> [Exercise goal] Every line below must be reproduced exactly. Copy them all.

=== Exercise inputs ===

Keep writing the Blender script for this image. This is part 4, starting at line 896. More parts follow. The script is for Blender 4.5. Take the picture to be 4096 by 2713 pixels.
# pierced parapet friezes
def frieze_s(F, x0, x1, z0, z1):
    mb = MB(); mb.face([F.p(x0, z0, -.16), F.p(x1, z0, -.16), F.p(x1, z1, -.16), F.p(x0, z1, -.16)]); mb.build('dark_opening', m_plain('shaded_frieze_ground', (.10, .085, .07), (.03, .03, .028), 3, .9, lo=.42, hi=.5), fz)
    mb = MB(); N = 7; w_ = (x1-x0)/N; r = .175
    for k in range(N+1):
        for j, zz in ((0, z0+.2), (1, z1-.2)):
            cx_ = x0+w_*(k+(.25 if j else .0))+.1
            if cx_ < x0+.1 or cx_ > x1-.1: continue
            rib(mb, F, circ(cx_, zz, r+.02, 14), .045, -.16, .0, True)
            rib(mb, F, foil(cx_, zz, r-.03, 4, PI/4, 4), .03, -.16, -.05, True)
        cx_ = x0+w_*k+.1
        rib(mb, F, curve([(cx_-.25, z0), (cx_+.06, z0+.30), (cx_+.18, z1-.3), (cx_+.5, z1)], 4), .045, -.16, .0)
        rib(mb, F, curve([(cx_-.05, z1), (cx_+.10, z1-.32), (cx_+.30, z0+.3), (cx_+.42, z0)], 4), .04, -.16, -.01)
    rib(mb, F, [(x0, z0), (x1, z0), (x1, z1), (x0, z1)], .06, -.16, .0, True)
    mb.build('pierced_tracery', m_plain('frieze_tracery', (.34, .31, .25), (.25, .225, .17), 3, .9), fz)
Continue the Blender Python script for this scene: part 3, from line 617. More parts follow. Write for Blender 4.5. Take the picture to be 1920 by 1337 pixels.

===

> [Task output]
Keep writing the Blender script for this image. This is part 4, starting at line 896. More parts follow. The script is for Blender 4.5. Take the picture to be 4096 by 2713 pixels.
# pierced parapet friezes
def frieze_s(F, x0, x1, z0, z1):
    mb = MB(); mb.face([F.p(x0, z0, -.16), F.p(x1, z0, -.16), F.p(x1, z1, -.16), F.p(x0, z1, -.16)]); mb.build('dark_opening', m_plain('shaded_frieze_ground', (.10, .085, .07), (.03, .03, .028), 3, .9, lo=.42, hi=.5), fz)
    mb = MB(); N = 7; w_ = (x1-x0)/N; r = .175
    for k in range(N+1):
        for j, zz in ((0, z0+.2), (1, z1-.2)):
            cx_ = x0+w_*(k+(.25 if j else .0))+.1
            if cx_ < x0+.1 or cx_ > x1-.1: continue
            rib(mb, F, circ(cx_, zz, r+.02, 14), .045, -.16, .0, True)
            rib(mb, F, foil(cx_, zz, r-.03, 4, PI/4, 4), .03, -.16, -.05, True)
        cx_ = x0+w_*k+.1
        rib(mb, F, curve([(cx_-.25, z0), (cx_+.06, z0+.30), (cx_+.18, z1-.3), (cx_+.5, z1)], 4), .045, -.16, .0)
        rib(mb, F, curve([(cx_-.05, z1), (cx_+.10, z1-.32), (cx_+.30, z0+.3), (cx_+.42, z0)], 4), .04, -.16, -.01)
    rib(mb, F, [(x0, z0), (x1, z0), (x1, z1), (x0, z1)], .06, -.16, .0, True)
    mb.build('pierced_tracery', m_plain('frieze_tracery', (.34, .31, .25), (.25, .225, .17), 3, .9), fz)
Continue the Blender Python script for this scene: part 3, from line 617. More parts follow. Write for Blender 4.5. Take the picture to be 1920 by 1337 pixels.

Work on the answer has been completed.